Stated goal
In the material below, find each line holding the string "script" and copy it.

Input records

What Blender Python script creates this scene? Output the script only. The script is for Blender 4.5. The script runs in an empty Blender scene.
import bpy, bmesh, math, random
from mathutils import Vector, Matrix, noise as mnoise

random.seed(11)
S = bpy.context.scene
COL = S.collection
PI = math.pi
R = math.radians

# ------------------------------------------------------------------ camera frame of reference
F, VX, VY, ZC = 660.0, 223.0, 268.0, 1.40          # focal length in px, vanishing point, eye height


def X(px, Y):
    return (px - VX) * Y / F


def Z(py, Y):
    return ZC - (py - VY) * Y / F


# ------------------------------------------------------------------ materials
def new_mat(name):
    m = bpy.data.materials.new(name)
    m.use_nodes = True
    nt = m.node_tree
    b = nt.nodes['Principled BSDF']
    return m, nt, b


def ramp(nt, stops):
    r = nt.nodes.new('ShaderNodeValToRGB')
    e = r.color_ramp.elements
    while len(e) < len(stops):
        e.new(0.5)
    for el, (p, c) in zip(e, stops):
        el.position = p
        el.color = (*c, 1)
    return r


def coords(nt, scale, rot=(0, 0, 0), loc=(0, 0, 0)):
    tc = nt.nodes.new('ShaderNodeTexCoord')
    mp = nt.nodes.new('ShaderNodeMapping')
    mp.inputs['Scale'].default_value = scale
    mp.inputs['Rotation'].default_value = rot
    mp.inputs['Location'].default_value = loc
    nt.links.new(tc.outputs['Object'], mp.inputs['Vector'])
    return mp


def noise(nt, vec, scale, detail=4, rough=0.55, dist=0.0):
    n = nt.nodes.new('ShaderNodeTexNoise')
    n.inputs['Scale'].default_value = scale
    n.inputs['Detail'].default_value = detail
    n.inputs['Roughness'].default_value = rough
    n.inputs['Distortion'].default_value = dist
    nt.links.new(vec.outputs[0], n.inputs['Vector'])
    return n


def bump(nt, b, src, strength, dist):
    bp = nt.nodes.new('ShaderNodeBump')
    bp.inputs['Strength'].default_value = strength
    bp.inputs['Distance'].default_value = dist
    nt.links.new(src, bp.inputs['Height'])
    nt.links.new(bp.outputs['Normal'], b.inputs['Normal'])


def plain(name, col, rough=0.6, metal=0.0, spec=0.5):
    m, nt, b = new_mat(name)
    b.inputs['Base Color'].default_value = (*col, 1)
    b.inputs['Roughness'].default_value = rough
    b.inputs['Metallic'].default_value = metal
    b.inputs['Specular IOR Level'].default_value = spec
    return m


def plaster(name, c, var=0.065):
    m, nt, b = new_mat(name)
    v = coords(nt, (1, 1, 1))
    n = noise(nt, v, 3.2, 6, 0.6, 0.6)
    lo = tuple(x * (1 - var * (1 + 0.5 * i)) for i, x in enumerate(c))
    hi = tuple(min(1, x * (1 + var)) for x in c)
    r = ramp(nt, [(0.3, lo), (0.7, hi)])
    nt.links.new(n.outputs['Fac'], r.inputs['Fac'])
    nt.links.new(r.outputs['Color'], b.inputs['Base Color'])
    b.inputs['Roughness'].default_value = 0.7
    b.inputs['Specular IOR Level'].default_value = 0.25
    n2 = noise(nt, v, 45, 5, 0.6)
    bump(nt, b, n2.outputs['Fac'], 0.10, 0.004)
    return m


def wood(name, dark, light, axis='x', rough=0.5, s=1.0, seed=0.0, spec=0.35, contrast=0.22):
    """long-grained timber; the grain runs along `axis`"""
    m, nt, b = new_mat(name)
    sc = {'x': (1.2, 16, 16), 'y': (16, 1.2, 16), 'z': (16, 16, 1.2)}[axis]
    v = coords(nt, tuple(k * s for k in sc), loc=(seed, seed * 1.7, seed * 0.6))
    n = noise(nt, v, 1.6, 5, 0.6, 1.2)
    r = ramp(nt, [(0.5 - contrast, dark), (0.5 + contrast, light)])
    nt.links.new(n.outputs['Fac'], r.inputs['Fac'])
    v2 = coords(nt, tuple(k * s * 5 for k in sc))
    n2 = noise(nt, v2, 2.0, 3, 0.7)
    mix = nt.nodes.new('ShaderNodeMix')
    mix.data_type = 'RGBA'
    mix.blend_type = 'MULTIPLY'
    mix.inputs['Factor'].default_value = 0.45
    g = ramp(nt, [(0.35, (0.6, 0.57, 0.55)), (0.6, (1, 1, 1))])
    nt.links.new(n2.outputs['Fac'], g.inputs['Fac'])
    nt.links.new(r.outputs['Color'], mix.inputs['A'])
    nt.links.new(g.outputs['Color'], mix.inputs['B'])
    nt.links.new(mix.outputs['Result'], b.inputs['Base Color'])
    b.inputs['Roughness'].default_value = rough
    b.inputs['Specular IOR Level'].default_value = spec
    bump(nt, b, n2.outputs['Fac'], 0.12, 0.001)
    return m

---

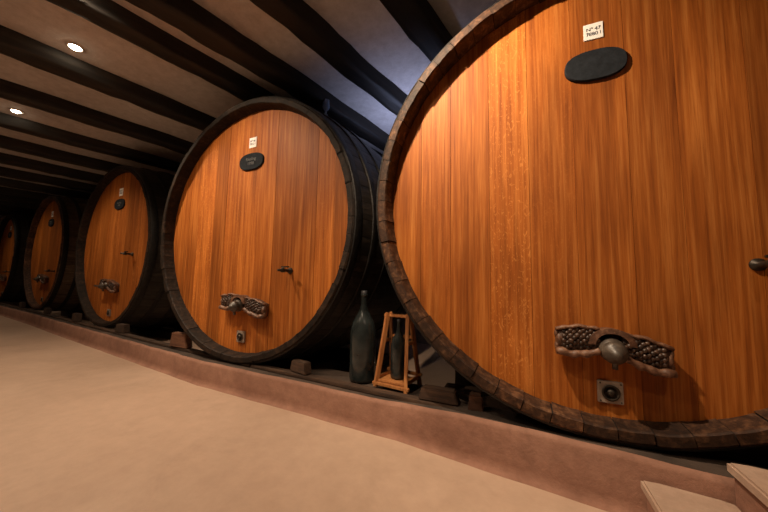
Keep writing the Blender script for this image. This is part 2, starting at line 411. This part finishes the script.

Answer to this exercise
What Blender Python script creates this scene? Output the script only. The script is for Blender 4.5. The script runs in an empty Blender scene.
Keep writing the Blender script for this image. This is part 2, starting at line 411. This part finishes the script.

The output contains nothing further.